▸ **Information shown**
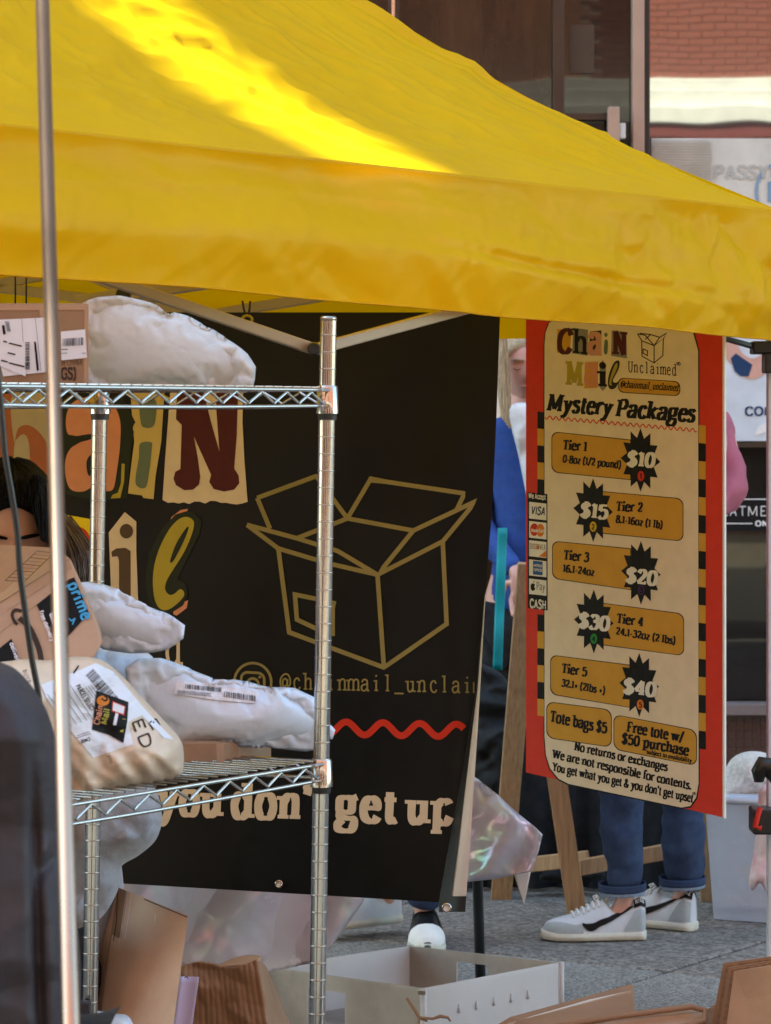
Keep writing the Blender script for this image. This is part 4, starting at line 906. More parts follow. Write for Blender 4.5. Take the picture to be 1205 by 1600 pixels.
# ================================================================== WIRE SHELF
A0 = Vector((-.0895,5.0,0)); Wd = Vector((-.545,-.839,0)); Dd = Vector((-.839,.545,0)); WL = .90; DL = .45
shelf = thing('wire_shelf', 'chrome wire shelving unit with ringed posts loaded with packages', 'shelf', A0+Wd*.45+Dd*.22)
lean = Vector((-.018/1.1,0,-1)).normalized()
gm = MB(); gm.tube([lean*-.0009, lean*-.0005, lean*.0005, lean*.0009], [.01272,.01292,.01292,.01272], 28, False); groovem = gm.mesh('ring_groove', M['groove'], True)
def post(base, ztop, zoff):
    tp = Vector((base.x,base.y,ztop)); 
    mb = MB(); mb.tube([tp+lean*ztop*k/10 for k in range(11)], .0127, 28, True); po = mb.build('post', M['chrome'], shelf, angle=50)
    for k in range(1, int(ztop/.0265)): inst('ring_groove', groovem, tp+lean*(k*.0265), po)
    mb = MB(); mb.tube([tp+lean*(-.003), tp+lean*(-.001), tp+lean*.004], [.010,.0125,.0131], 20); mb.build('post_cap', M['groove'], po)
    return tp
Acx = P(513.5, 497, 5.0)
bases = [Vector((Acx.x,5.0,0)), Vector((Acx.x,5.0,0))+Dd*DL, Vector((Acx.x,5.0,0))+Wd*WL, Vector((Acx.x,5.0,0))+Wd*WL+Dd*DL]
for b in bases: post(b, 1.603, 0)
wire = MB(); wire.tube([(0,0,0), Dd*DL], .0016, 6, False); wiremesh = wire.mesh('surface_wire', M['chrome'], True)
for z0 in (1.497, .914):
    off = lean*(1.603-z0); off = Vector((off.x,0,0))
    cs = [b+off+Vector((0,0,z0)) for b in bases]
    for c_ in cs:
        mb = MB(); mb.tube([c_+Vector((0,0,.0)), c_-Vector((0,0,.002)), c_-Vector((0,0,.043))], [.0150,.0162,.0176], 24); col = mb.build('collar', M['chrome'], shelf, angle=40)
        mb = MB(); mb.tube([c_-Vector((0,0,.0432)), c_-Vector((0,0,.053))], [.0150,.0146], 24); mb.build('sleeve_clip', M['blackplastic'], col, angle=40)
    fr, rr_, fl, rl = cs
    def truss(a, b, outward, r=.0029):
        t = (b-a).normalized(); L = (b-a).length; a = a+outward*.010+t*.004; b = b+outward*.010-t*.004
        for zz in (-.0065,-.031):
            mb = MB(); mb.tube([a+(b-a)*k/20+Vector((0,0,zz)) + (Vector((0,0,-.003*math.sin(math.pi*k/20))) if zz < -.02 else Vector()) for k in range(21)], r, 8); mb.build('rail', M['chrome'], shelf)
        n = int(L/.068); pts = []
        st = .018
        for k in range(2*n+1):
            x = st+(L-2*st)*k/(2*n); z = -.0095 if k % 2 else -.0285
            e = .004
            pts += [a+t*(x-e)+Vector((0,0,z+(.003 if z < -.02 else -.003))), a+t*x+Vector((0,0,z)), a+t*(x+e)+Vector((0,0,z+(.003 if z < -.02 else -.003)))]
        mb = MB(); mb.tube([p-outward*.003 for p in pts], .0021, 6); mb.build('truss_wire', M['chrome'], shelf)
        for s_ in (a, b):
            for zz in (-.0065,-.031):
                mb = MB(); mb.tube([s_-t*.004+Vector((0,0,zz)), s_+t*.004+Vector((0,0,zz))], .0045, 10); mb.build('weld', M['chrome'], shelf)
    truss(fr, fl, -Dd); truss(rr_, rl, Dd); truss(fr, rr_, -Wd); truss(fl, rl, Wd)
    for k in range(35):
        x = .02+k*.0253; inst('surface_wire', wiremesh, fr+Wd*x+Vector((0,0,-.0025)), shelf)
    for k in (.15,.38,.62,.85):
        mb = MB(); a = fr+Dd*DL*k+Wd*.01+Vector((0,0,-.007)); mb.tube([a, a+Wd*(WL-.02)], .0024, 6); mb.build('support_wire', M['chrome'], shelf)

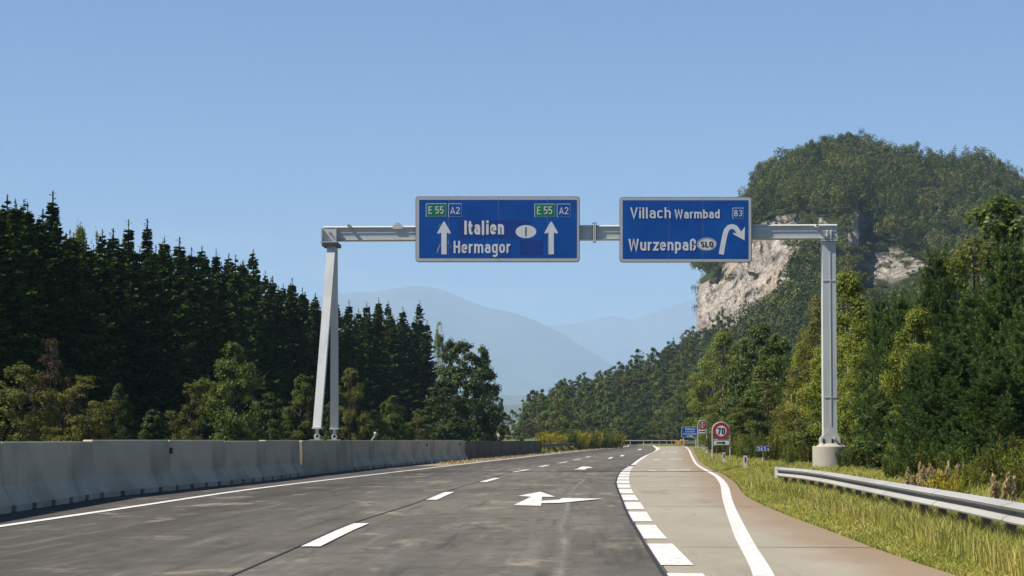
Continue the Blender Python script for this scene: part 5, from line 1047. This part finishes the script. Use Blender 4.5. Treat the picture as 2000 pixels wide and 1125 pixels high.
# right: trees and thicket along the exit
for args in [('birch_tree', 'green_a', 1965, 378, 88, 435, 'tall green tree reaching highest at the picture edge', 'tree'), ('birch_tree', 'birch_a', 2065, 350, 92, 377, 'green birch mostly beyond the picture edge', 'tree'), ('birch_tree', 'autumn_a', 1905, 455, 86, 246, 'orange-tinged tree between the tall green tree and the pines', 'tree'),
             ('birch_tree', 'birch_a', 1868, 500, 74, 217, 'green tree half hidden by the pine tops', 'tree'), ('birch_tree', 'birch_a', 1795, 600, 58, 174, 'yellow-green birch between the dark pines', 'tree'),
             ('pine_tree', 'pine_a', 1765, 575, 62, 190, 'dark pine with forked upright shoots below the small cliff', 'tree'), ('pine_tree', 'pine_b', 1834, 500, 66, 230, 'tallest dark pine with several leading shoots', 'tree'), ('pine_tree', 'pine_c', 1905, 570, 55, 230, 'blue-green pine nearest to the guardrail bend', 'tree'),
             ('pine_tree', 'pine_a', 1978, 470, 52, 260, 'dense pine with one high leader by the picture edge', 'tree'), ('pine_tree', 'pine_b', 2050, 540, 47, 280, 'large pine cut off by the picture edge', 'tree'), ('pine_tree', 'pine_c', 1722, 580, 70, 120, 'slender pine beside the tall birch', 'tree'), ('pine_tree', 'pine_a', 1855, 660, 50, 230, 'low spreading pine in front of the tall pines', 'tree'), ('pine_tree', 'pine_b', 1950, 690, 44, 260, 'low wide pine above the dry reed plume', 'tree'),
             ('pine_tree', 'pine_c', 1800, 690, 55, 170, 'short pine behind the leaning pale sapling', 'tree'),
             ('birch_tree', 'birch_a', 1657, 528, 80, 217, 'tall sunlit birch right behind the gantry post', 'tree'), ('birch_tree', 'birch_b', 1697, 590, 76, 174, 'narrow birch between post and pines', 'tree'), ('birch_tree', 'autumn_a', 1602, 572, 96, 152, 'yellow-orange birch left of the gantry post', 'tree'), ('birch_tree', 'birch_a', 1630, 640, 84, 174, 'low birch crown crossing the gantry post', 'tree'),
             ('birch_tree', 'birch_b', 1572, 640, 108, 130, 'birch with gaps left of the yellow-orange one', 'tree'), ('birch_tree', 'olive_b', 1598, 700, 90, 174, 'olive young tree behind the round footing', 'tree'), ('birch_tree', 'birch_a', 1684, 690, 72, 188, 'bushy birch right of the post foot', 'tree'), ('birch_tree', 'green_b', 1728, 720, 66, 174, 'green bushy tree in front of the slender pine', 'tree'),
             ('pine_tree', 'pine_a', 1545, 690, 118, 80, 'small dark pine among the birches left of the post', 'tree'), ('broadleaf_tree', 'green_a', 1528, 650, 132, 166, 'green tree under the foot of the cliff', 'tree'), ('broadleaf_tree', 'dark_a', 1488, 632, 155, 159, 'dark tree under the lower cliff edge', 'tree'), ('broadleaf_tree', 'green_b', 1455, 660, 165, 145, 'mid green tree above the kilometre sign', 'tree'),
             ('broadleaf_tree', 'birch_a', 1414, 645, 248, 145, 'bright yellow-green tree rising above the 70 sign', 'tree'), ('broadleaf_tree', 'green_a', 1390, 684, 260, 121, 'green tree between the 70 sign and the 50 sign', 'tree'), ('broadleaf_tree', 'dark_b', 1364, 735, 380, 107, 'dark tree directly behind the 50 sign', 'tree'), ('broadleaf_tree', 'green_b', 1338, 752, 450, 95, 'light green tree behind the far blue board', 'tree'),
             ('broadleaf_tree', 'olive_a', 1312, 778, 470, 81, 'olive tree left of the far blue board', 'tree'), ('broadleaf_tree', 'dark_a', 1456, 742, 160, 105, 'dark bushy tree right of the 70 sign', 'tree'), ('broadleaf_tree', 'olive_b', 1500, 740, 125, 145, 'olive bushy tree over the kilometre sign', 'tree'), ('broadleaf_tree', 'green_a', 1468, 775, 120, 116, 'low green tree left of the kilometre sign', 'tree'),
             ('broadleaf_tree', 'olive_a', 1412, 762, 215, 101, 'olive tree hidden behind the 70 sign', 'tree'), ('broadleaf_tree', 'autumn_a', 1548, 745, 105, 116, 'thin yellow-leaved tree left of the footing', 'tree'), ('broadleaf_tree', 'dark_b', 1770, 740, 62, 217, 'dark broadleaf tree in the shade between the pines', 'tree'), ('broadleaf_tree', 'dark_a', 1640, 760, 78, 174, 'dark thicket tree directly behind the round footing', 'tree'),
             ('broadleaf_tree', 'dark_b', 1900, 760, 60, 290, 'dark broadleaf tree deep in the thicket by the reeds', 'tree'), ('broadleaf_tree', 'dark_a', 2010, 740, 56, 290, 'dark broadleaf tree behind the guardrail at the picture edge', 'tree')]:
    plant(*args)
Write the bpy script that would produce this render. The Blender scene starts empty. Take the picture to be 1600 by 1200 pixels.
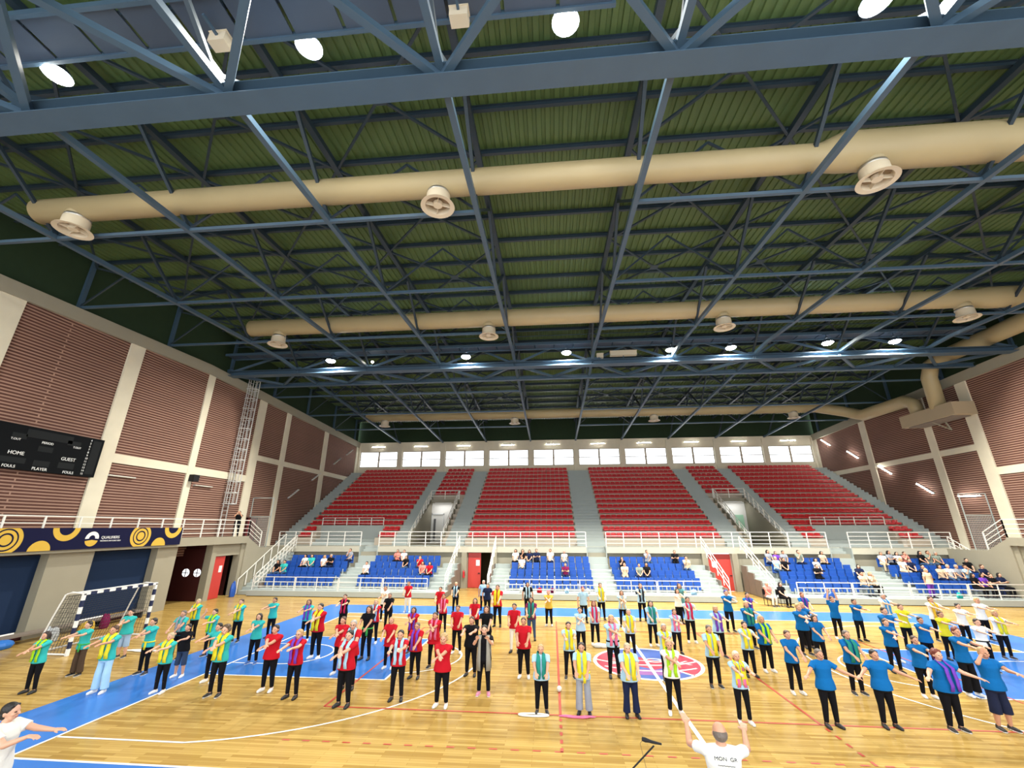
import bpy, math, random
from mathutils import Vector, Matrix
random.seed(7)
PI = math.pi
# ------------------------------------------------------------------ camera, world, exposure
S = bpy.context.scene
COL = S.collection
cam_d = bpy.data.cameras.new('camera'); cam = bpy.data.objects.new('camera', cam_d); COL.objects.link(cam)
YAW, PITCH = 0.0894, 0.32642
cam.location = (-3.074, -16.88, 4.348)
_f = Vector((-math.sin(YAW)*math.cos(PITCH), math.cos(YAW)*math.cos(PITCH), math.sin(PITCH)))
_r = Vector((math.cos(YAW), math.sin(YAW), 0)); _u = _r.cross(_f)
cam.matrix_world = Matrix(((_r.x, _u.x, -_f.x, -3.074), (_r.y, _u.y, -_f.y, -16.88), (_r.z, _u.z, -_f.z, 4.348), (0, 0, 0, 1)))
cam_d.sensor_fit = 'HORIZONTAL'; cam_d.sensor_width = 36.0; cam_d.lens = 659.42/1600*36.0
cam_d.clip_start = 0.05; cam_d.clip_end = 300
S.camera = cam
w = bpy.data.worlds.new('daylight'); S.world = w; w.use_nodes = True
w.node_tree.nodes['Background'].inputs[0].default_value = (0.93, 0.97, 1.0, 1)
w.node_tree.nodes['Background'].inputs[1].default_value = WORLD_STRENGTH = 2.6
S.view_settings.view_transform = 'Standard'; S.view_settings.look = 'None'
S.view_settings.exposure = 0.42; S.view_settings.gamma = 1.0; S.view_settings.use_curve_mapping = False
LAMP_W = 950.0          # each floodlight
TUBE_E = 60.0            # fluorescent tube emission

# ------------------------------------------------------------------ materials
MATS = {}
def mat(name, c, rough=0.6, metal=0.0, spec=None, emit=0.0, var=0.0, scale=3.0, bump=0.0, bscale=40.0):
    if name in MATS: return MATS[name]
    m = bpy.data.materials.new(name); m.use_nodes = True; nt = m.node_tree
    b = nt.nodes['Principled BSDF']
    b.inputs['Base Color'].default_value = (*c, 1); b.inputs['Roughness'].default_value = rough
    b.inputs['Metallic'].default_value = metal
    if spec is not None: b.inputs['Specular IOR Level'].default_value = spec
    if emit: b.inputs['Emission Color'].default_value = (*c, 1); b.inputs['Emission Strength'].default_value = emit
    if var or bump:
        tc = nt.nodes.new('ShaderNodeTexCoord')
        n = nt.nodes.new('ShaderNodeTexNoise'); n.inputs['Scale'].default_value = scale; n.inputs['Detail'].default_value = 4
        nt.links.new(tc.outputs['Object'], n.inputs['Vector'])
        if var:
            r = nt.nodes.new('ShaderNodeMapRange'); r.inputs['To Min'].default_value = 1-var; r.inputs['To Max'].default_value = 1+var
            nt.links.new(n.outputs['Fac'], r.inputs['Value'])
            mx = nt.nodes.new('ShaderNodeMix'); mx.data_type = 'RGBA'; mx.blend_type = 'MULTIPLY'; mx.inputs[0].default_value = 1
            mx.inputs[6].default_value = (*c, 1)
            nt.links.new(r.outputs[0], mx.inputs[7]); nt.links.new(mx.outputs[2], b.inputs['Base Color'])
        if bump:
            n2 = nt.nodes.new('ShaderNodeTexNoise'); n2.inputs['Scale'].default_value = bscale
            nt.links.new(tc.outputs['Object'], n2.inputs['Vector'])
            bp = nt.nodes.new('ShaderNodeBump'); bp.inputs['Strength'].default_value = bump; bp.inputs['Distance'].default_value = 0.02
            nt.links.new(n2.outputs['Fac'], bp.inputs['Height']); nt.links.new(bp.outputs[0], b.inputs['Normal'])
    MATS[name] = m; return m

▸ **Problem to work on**
Copy nothing past the line containing "groovem, tp+lean*(k*.0265), po)": reproduce every line from the start of the records up to it, skipping pictures.

▸ **In response**
Keep writing the Blender script for this image. This is part 4, starting at line 906. More parts follow. Write for Blender 4.5. Take the picture to be 1205 by 1600 pixels.
# ================================================================== WIRE SHELF
A0 = Vector((-.0895,5.0,0)); Wd = Vector((-.545,-.839,0)); Dd = Vector((-.839,.545,0)); WL = .90; DL = .45
shelf = thing('wire_shelf', 'chrome wire shelving unit with ringed posts loaded with packages', 'shelf', A0+Wd*.45+Dd*.22)
lean = Vector((-.018/1.1,0,-1)).normalized()
gm = MB(); gm.tube([lean*-.0009, lean*-.0005, lean*.0005, lean*.0009], [.01272,.01292,.01292,.01272], 28, False); groovem = gm.mesh('ring_groove', M['groove'], True)
def post(base, ztop, zoff):
    tp = Vector((base.x,base.y,ztop)); 
    mb = MB(); mb.tube([tp+lean*ztop*k/10 for k in range(11)], .0127, 28, True); po = mb.build('post', M['chrome'], shelf, angle=50)
    for k in range(1, int(ztop/.0265)): inst('ring_groove', groovem, tp+lean*(k*.0265), po)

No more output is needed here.